Fermi profitti società
La quota di profitto delle società non finanziarie,pari al 41,7%, è risultata invariata rispetto al trimestre precedente. Il tasso di investimento, pari al 19,4%, è aumentato di 0,3 punti percentuali rispetto al trimestre precedente. Gli investimenti fissi lordi hanno segnato una crescita del 2,2% in termini congiunturali e del 3,8% in termini tendenziali.

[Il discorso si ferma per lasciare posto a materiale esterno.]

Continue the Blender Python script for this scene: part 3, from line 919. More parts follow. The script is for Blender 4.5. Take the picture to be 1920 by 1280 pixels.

Su consumi, lieve calo propensione risparmio a 9,3%
La propensione al risparmio delle famiglie si attesta al 9,3% nel terzo trimestre 2016, in lieve calo (-0,1%) rispetto al trimestre precedente. L'Istat registra un aumento dello 0,6% rispetto allo stesso trimestre del 2015. La lievissima flessione congiunturale della propensione al risparmio rispetto al trimestre precedente, osserva l'istituto di statistica, deriva da una crescita dei consumi finali di poco superiore a quella del reddito disponibile delle famiglie consumatrici (rispettivamente 0,3% e 0,2%).